Le Portugal contemporain
Pendant près de 40 ans, le Portugal vit sous le joug de Salazar et de sa dictature militaire, baptisée Estado Novo, qui utilise l’architecture comme arme de propagande. Les premières réalisations seront teintées de néoclassicisme, empruntant également beaucoup à l’Art déco et au Bauhaus. Les lignes sont sobres et épurées, à l’image de celles de la légendaire Fondation Serralves de Porto. En 1940, Salazar organise une Exposition du Monde portugais où se mêlent à l’architecture moderne des décors populaires traditionnels. Puis progressivement se met en place un style monumental dont le Cristo Rei de Lisbonne est le plus étonnant témoin. Il faudra ensuite attendre les années 1970 pour voir émerger une architecture portugaise contemporaine portée par Alvaro Siza Vieira et l’école de Porto qui prônent une architecture dessinée, élégante et soucieuse de la relation avec le patrimoine ancien. Siza, maître de l’épure, a ainsi pris soin d’intégrer le patrimoine de la ville à son projet de reconstruction du quartier du Chiado à Lisbonne après l’incendie de 1988, qui lui valut le mythique prix Pritzker. C’est à lui que l’on doit le musée d’Art contemporain de Porto et l’étonnant Pavillon du Portugal réalisé pour l’Exposition 98 à Lisbonne. Son élève, Eduardo Souto de Moura, continue dans cette ligne architecturale avec la Casa das Historias Paula Rego à Cascais tout en béton rouge, ou le stade de Braga construit pour l’Euro 2004 et dont l’un des buts est adossé à la paroi rocheuse qui le surplombe. Le Portugal a également accueilli de grands noms de l’architecture internationale comme Santiago Calatrava et sa superbe gare d’Oriente de verre et d’acier à Lisbonne, ou bien encore Rem Koolhaas et sa Casa de Musica à Porto, bâtiment de béton ultra-moderne mais incluant les traditions locales, comme celle des azulejos. Préservation, réhabilitation, durabilité sont aujourd’hui les maîtres mots d’une architecture portugaise élégante et audacieuse.
Made in Portugal
Le Portugal est une terre d’artisanat et d’industrie.
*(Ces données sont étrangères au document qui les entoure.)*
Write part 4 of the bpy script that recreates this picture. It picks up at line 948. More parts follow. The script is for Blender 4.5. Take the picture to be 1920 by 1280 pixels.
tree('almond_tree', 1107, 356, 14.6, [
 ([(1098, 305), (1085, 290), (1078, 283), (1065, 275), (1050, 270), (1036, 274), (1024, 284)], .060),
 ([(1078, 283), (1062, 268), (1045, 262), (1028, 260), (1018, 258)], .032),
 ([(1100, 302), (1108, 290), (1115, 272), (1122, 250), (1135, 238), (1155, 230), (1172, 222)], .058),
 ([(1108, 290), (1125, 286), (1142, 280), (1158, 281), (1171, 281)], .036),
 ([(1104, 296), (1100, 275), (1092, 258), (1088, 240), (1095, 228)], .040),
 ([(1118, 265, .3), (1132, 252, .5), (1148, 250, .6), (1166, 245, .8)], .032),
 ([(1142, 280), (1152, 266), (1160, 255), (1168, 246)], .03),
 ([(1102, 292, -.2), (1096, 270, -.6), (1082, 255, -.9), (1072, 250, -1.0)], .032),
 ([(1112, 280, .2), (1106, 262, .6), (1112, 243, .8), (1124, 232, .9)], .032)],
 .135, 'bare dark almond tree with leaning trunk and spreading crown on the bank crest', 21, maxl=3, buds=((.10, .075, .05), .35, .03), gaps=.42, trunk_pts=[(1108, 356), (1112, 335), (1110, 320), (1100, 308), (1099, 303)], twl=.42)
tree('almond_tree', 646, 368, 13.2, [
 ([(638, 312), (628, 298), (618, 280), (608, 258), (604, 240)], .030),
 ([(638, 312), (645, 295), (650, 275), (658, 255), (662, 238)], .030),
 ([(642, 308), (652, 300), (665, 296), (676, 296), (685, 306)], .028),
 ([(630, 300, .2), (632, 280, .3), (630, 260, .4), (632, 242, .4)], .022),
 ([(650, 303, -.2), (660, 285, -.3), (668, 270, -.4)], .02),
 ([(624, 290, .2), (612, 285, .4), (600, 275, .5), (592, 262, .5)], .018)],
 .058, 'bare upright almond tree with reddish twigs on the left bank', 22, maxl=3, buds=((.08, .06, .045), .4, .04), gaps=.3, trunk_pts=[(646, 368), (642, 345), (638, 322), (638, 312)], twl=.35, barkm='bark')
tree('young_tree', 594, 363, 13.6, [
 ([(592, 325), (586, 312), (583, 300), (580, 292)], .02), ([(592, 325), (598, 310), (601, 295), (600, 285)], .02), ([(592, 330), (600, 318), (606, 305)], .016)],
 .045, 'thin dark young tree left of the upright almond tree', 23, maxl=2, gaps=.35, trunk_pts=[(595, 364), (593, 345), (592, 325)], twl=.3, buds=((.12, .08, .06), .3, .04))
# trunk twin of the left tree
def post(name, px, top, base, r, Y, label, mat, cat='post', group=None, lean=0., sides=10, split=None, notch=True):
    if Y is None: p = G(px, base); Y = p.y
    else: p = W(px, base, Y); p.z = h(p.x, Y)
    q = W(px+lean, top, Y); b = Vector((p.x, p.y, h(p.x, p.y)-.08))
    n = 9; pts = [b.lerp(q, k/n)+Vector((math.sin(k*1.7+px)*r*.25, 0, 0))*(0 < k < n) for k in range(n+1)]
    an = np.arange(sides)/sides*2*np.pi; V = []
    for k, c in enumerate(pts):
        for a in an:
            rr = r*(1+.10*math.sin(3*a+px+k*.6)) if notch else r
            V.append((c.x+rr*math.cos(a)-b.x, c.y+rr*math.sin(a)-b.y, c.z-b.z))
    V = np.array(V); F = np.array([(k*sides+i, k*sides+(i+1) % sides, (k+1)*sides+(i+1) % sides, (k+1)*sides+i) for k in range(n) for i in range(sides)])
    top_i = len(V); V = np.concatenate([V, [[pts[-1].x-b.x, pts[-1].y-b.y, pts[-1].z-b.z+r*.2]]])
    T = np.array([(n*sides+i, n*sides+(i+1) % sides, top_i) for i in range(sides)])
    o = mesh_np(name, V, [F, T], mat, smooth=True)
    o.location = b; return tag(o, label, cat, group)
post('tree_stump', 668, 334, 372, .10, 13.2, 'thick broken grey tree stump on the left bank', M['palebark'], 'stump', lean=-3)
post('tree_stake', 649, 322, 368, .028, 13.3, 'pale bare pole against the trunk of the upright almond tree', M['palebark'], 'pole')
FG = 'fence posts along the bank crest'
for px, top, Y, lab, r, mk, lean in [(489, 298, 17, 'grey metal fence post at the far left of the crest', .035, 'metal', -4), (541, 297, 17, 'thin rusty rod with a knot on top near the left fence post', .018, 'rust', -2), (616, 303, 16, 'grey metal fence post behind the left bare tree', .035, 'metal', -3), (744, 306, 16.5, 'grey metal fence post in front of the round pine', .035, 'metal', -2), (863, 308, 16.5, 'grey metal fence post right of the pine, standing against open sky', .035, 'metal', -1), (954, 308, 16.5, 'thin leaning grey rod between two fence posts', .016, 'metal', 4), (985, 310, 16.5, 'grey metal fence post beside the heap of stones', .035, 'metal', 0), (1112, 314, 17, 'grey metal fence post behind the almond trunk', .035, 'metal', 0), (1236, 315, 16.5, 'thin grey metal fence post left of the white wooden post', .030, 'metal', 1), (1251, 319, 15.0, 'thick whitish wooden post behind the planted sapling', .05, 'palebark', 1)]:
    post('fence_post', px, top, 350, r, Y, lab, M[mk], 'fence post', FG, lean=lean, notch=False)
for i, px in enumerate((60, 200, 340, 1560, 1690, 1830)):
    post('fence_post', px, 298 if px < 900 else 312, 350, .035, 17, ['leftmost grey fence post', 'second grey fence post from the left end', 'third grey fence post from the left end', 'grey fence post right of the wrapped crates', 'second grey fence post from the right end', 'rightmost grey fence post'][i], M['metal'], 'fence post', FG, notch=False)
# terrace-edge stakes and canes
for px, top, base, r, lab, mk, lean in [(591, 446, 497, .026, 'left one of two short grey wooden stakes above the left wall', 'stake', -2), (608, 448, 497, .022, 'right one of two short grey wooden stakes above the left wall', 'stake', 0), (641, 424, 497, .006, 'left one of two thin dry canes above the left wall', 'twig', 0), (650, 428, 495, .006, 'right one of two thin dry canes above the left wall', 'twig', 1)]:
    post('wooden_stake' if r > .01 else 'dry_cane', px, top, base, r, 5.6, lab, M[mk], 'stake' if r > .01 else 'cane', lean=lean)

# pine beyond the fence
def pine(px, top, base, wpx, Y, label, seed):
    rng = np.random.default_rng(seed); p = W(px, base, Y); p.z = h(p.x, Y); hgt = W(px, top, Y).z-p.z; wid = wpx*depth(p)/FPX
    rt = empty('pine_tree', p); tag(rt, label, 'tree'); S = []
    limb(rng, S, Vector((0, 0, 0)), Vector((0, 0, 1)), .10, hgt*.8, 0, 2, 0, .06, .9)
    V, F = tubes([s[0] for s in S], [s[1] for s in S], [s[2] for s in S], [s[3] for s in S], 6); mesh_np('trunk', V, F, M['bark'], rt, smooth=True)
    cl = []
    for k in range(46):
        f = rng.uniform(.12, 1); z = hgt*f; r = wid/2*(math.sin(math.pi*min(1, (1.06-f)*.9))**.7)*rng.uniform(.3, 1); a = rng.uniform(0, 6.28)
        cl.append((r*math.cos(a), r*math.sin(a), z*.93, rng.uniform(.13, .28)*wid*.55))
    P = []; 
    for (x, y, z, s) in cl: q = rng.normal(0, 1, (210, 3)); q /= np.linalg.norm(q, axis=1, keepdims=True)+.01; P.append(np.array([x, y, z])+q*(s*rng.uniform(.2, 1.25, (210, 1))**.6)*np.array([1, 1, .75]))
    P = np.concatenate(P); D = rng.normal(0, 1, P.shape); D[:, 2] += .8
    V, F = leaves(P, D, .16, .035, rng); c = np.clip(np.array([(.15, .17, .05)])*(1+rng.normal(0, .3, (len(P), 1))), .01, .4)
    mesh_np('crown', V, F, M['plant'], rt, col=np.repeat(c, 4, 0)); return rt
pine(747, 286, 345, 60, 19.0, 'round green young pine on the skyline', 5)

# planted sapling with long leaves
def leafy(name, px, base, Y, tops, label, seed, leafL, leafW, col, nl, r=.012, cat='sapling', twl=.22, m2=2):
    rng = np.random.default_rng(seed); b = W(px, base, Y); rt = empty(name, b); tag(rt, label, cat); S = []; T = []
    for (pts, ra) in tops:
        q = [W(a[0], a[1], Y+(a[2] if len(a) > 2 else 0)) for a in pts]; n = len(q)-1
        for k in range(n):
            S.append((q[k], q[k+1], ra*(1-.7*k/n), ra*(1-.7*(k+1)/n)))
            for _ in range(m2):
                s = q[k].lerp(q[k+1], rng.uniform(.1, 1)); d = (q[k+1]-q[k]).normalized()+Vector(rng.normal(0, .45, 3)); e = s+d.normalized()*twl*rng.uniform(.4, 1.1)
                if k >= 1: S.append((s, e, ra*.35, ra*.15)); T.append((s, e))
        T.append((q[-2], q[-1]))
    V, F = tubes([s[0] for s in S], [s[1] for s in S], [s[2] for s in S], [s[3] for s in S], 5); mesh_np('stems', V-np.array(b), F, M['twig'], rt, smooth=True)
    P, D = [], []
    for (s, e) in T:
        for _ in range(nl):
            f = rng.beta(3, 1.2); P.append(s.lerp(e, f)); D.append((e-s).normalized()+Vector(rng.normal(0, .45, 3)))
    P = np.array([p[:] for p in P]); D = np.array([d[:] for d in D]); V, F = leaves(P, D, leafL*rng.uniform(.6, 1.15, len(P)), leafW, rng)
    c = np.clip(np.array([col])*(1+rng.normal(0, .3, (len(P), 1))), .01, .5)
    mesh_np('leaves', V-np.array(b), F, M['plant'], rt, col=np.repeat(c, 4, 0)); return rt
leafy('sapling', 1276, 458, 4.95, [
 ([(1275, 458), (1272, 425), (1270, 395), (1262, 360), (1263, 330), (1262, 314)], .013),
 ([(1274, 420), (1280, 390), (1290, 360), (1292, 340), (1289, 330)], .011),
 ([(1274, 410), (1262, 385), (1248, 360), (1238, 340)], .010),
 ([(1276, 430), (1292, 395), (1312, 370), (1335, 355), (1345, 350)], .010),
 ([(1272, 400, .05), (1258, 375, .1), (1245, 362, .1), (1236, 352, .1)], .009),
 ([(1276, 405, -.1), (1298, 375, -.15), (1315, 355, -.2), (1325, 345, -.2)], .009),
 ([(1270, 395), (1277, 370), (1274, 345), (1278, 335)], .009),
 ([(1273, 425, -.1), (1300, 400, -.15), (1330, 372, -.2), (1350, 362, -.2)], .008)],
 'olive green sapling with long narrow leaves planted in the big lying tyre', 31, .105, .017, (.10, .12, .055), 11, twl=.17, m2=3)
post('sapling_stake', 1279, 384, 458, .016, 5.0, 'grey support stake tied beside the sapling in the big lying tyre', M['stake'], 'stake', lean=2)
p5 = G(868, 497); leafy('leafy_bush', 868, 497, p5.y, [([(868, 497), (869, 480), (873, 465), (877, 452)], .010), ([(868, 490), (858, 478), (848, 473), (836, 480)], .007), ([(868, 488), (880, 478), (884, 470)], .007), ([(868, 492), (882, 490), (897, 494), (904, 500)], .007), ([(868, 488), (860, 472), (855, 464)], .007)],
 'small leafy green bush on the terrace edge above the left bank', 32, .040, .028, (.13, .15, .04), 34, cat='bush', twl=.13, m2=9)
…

Longtemps, les designers et artistes internationaux y ont fait fabriquer leurs objets, popularisant ainsi le made in Portugal. C’est de cette relation étroite entre artisanat, industrie et art qu’est progressivement né le design portugais. Faïence, liège, bois, céramique, métal, verre sont autant de matériaux travaillés à la main par les designers portugais qui revisitent avec modernité les codes de l’artisanat traditionnel. Le label Inspiring Portugal contribue à faire rayonner ce design à travers le monde, tout comme les marques WeWOOD, spécialisée dans l’ébénisterie, Cutipol, la légendaire marque de couverts que l’on retrouve sur toutes les plus grandes tables du monde, ou bien encore Vista Alegre, maison spécialisée dans la porcelaine depuis 1824, qui, toutes, collaborent avec les plus grands designers. Parmi les objets cultes de ce design lusitanien, on trouve la chaise Gonçalo aux formes arrondies et voluptueuses. A Porto, l’école d’art et de design est très influente et la proximité des grandes industries du pays en fait une terre d’accueil privilégiée des designers. A Lisbonne, une visite au Museu do Design et da Moda s’impose pour découvre son incroyable collection de mobiliers et objets. Sans oublier un passage par la LX Factory, ancienne friche industrielle reconvertie en temple du design, et par le Lisboa Design Show, grande foire internationale du design. A la croisée de l’art et de l’artisanat, le design contribue, lui aussi, à dessiner l’identité portugaise.